Hannah offers her real-life, painfully honest artist book/sketchbook/journals and invites the viewer to peruse, delving into the gory and mundane details of days, weeks, and months through her writing and drawings--raw, intense, and exquisitely observed. She risks privacy by asking the audience to sign on to a social contract that allows them to appreciate the craft of an obsessive documentarian without making judgement on the wedge of this experience visible within the time frame of a typical viewing period. Each book is handmade, composed of repurposed fabric from our lives and print proofs and paper ephemera from her career. The results are vital artifacts of ecological accountability and aesthetic evolution. The volumes provide a rare glimpse into the inner sanctum of an artist’s mind, while leaving ample evidence that the life of a creative is mostly just like everyone else!
Blake’s home books muse on the domestic and the impact “keeping up with the Joneses” has on family, neighborhood, and our collective environmental impact. The intimate scale of the books are in opposition with the McMansions many of them feature and critique. If Hannah’s sketchbooks are compendia, Blake’s Howdy Neighbor flags are closer to greeting cards. Like old school tweets, they’re limited in word count, but should pack a punch. The shortest of books, one reads the setup on the verso on the approach, then is sure to turn around to catch the pay off, or punchline, on the recto. At porch height the flags act as friendly billboards just above the good fences that make bad neighbors. They start a conversation and build community through ruffling pages of radical sincerity interleaved with a healthy dose of snark. Like a utopian social media platform the goal is to encourage a global neighborhood that looks out for each other while keeping a healthy distance.

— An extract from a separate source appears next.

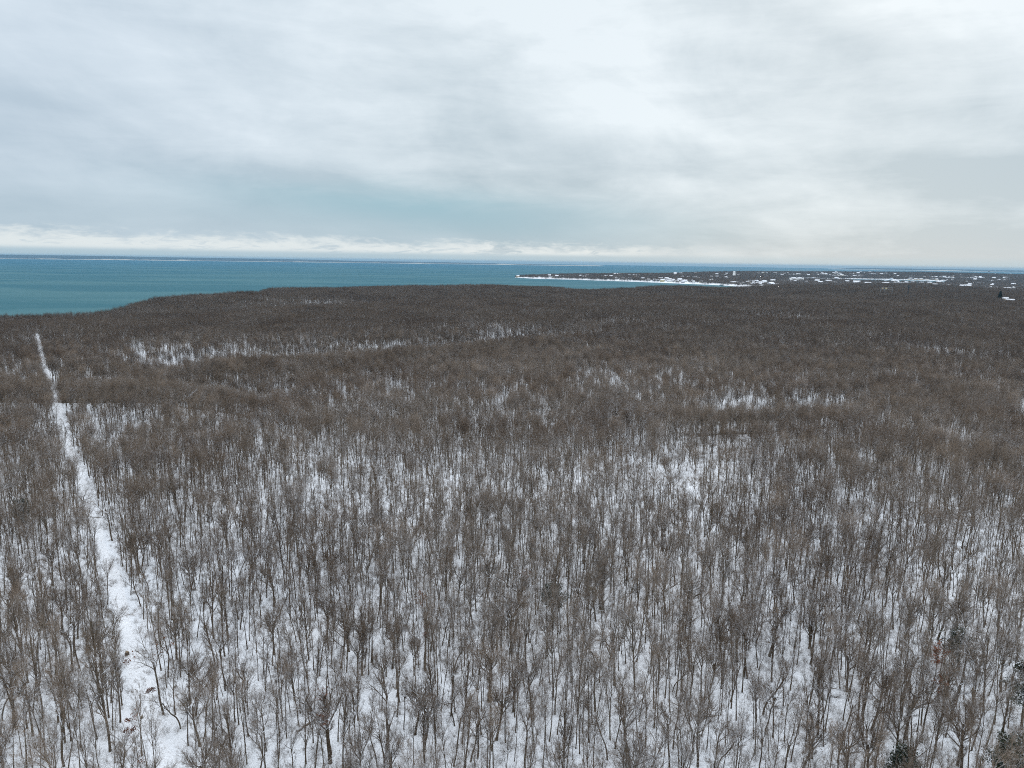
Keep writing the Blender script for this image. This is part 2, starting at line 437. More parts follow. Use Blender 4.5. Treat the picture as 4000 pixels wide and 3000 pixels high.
m_coast, q, b = new_mat('far_coast_wood')
pos = geo_pos(m_coast).outputs['Position']; x_, y_, z_ = q.sep(pos)
rel = q.m('ADD', z_, q.m('DIVIDE', q.m('ADD', q.m('MULTIPLY', x_, x_), q.m('MULTIPLY', y_, y_)), 2 * EARTH))
nn = q.noise(q.xyz(q.m('MULTIPLY', x_, 0.0016), q.m('MULTIPLY', y_, 0.0005), q.m('MULTIPLY', rel, 0.05)), 1.0, 5, 0.6)
nb = q.noise(q.xyz(q.m('MULTIPLY', x_, 0.0012), q.m('MULTIPLY', y_, 0.0012), 4.0), 1.0, 3, 0.6)
sand = q.m('MULTIPLY', q.sm(q.m('SUBTRACT', q.m('MULTIPLY', q.m('SUBTRACT', nb, 0.42), 90.0), rel), 0.0, 6.0), 0.75)
beachl = q.sm(rel, 7.0, 3.0)
c = q.mix(q.sm(nn, 0.35, 0.7), (0.030, 0.060, 0.085), (0.07, 0.11, 0.14))
c = q.mix(q.m('MAXIMUM', sand, q.m('MULTIPLY', beachl, 0.8)), c, (0.62, 0.58, 0.50))
q._in(b.inputs['Base Color'], c)


def far_shore(name, x0, x1, rng_m, hfun, label):
    a = np.linspace(math.atan((x0 - 2000) / FPX * cp), math.atan((x1 - 2000) / FPX * cp), 260)
    prof = np.array([0, .04, .25, .6, 1.0, .7, 0.0]); off = np.array([0, 40, 150, 700, 1500, 2600, 3600.])
    RR = rng_m + off[:, None] + 500 * vnoise(a * rng_m, 0 * a, 4000, 3)[None]
    hh = hfun(xp_of(a)) * (0.86 + 0.14 * fbm(a * rng_m, 0 * a, 1500, 7, 4))
    AA = np.broadcast_to(a, RR.shape)
    Z = prof[:, None] * hh[None] - 1.0
    X = RR * np.sin(AA); Y = RR * np.cos(AA)
    obj(name, grid_mesh(name, X, Y, Z - drop(X, Y), [m_coast]), kind='structure', label=label)


far_shore('far_coast', -2200, 2350, 14500, lambda xp: np.interp(xp, [-2200, 0, 600, 1300, 1900, 2300, 2350], [86, 80, 76, 52, 29, 10, 2]),
          'low wooded coast with pale bluffs across the sound')
far_shore('far_island', 3230, 4900, 17500, lambda xp: np.interp(xp, [3230, 3330, 3600, 4000, 4900], [2, 45, 40, 44, 60]),
          'thin hazy strip of land on the right horizon')

# ------------------------------------------------------------------ haze
hz_bm = bpy.data.meshes.new('haze')
def slab_mesh(me, rmax, ztop, zbot, nr=24, na=48):
    v, f = [], []
    rs_ = np.linspace(0, rmax, nr + 1)[1:]
    for zz in (ztop, zbot):
        c0 = len(v); v.append((0, 0, zz))
        for r_ in rs_:
            for k in range(na):
                t = 2 * math.pi * k / na; v.append((r_ * math.sin(t), r_ * math.cos(t), zz - r_ * r_ / (2 * EARTH)))
        for k in range(na):
            tri = (c0, c0 + 1 + k, c0 + 1 + (k + 1) % na); f.append(tri if zz == zbot else tri[::-1])
        for i in range(nr - 1):
            for k in range(na):
                a_ = c0 + 1 + i * na; b_ = a_ + na; k2 = (k + 1) % na
                q_ = (a_ + k, b_ + k, b_ + k2, a_ + k2); f.append(q_ if zz == zbot else q_[::-1])
    o_ = 1 + (nr - 1) * na; n_ = 1 + nr * na
    for k in range(na):
        k2 = (k + 1) % na; f.append((o_ + k, o_ + k2, n_ + o_ + k2, n_ + o_ + k))
    me.from_pydata(v, [], f); me.update()
slab_mesh(hz_bm, 35000, 84.5, -12)
import bmesh as _bm
_b = _bm.new(); _b.from_mesh(hz_bm); _bm.ops.recalc_face_normals(_b, faces=_b.faces); _b.to_mesh(hz_bm); _b.free()
m_haze = bpy.data.materials.new('haze'); m_haze.use_nodes = True; m_haze.node_tree.nodes.clear()
pv = m_haze.node_tree.nodes.new('ShaderNodeVolumePrincipled'); pv.inputs['Density'].default_value = 3.8e-5
pv.inputs['Color'].default_value = (0.32, 0.60, 0.84, 1)
om = m_haze.node_tree.nodes.new('ShaderNodeOutputMaterial'); m_haze.node_tree.links.new(pv.outputs[0], om.inputs['Volume'])
hz_bm.materials.append(m_haze)
HAZE = True
if HAZE: obj('haze', hz_bm, kind='stuff', label='thin bluish winter haze in the air')


# ------------------------------------------------------------------ trees
def poly_grow(start, dirs, length, k, trop, wob, rg):
    n = len(start); P_ = np.zeros((n, k + 1, 3)); P_[:, 0] = start; d = dirs.copy()
    bend = rg.normal(0, wob * 0.5, (n, 3))
    for i in range(k):
        d = d + rg.normal(0, wob, (n, 3)) + bend * (1 if i < k / 2 else -0.6); d[:, 2] += trop
        d /= np.linalg.norm(d, axis=1, keepdims=True)
        P_[:, i + 1] = P_[:, i] + d * (length / k)[:, None]
    return P_


def children(P_, Ra, Ln, m, t0, t1, ang, lf, rf, k, trop, wob, rg, tipr=0.25, minr=0.004, lshape=0.5):
    n, K = P_.shape[0], P_.shape[1] - 1
    t = t0 + (t1 - t0) * (np.arange(m)[None] + rg.random((n, m))) / m
    u = np.clip(t * K, 0, K - 1e-4); i = u.astype(int); f = (u - i)[..., None]
    ar = np.arange(n)[:, None]
    p0 = P_[ar, i]; p1 = P_[ar, i + 1]; st = p0 + (p1 - p0) * f
    tan = p1 - p0; tan /= np.linalg.norm(tan, axis=2, keepdims=True) + 1e-9
    r = Ra[ar, i] * (1 - f[..., 0]) + Ra[ar, i + 1] * f[..., 0]
    phi = (np.arange(m)[None] * 2.4 + rg.random((n, 1)) * 6.28 + rg.normal(0, 0.5, (n, m)))
    ref = np.where(np.abs(tan[..., 2:3]) > 0.85, np.array([1.0, 0, 0]), np.array([0, 0, 1.0]))
    A = np.cross(tan, ref); A /= np.linalg.norm(A, axis=2, keepdims=True) + 1e-9; B = np.cross(tan, A)
    th = np.radians(rg.uniform(ang[0], ang[1], (n, m)))[..., None]
    d = tan * np.cos(th) + (A * np.cos(phi)[..., None] + B * np.sin(phi)[..., None]) * np.sin(th)
    L = Ln[:, None] * lf * (1 - lshape * (t - t0) / max(1e-6, t1 - t0)) * rg.uniform(0.65, 1.2, (n, m))
    r0_ = np.maximum(r * rf, minr)
    L = L.ravel(); P2 = poly_grow(st.reshape(-1, 3), d.reshape(-1, 3), L, k, trop, wob, rg)
    tt = np.linspace(0, 1, k + 1)[None]
    R2 = r0_.ravel()[:, None] * (1 - (1 - tipr) * tt)
    return P2, np.maximum(R2, minr * 0.8), L


KIND = {
    # height, trunk share, trunk radius, limbs, t0, angle, limb length share, tropism, wobble, counts
    'slender': dict(h=(12, 15), tf=0.92, r=.12, m1=13, t0=.50, ang=(24, 46), l1=.27, trop=.10, wob=.06, m2=7, m3=6, m4=5, tw=.035),
    'forked':  dict(h=(12, 15), tf=0.56, r=.15, m1=5, t0=.80, ang=(10, 34), l1=.76, trop=.05, wob=.12, m2=9, m3=6, m4=4, tw=.05, ls=.15),
    'spreading': dict(h=(13, 16), tf=0.48, r=.22, m1=8, t0=.62, ang=(35, 68), l1=.95, trop=.10, wob=.13, m2=10, m3=7, m4=5, tw=.05, ls=.2),
    'brushy':  dict(h=(13, 16), tf=0.80, r=.15, m1=16, t0=.34, ang=(20, 44), l1=.38, trop=.09, wob=.06, m2=7, m3=6, m4=4, tw=.03, ls=.35),
    'crooked': dict(h=(10, 13), tf=0.55, r=.14, m1=5, t0=.62, ang=(28, 62), l1=.85, trop=.03, wob=.18, m2=9, m3=7, m4=5, tw=.12, ls=.2),
    'sapling': dict(h=(7, 10), tf=0.95, r=.055, m1=11, t0=.35, ang=(28, 50), l1=.26, trop=.09, wob=.06, m2=7, m3=5, m4=0, tw=.05),
}


def make_tree(kind, seed, lod):
    K = KIND[kind]; rg = np.random.default_rng(seed)
    h = rg.uniform(*K['h']); L0 = h * K['tf']
    kt = (10, 6, 3)[lod]
    tr = poly_grow(np.array([[0, 0, -0.4]]), np.array([[rg.normal(0, .04), rg.normal(0, .04), 1.0]]), np.array([L0 + .4]), kt, 0.06, K['tw'], rg)
    tt = np.linspace(0, 1, kt + 1)
    tip = 0.15 if K['tf'] > 0.8 else 0.62
    Rt_ = K['r'] * rg.uniform(.85, 1.25) * (1 + 0.35 * np.exp(-tt * 14)) * (1 - (1 - tip) * tt)
    if lod == 2: Rt_ = np.maximum(Rt_ * 1.1, 0.05)
    Rt_ = Rt_[None]
    trunk = Buf(); crown = Buf(); trunk.tubes(tr, Rt_, (7, 4, 3)[lod], 0)
    Ln = np.array([L0])
    k1, k2, k3, k4 = ((6, 4, 3, 2), (4, 3, 2, 1), (3, 2, 1, 1))[lod]
    m1 = K['m1']; m2, m3, m4 = K['m2'], K['m3'], K['m4']
    if lod == 1: m2, m3, m4 = max(4, m2 - 2), max(4, m3 - 1), 2 if m4 else 0
    if lod == 2: m2, m3, m4 = max(4, m2 - 3), 5, 0
    mr = (0.0042, 0.0062, 0.0140)[lod]
    P1, R1, L1 = children(tr, Rt_, Ln, m1, K['t0'], 1.0, K['ang'], K['l1'], .66, k1, K['trop'], K['wob'], rg, .22, mr * 2, K.get('ls', .5))
    if kind in ('forked', 'spreading', 'crooked'):   # a few low side branches
        Pb, Rb_, Lb = children(tr, Rt_, Ln, 4, .4, .85, (45, 75), .28, .22, k1, .05, .12, rg, .3, mr * 1.5)
        P1, R1, L1 = np.concatenate([P1, Pb]), np.concatenate([R1, Rb_]), np.concatenate([L1, Lb])
    crown.tubes(P1, R1, (5, 3, 3)[lod], 0)
    P2, R2, L2 = children(P1, R1, L1, m2, .22, .98, (22, 50), .46, .62, k2, .06, .10, rg, .35, mr * 1.3, .55)
    crown.tubes(P2, R2, (4, 3, 3)[lod], 0 if lod < 2 else 1)
    P3, R3, L3 = children(P2, R2, L2, m3, .15, .98, (22, 55), .55, .6, k3, .06, .12, rg, .5, mr, .5)
    L3 = np.maximum(L3, .25)
    crown.tubes(P3, R3, 3, 1)
    if m4:
        P4, R4, L4 = children(P3, R3, L3, m4, .1, .95, (22, 55), .75, .7, k4, .06, .12, rg, .7, mr, .4)
        crown.tubes(P4, R4, 3, 1)
    return trunk, crown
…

Most often when Blake and Hannah exhibit together it is as a collaborative duo, creating works both independently and together. This exhibition juxtaposes the drastically different ways they think about and execute their art in individual series. That the contrast can be illustrated through their shared love of books is a special reward. Viewers should find something in both their approaches and reflect on where they’re united and diverge. Whatever you do, please don’t leave their work left on read.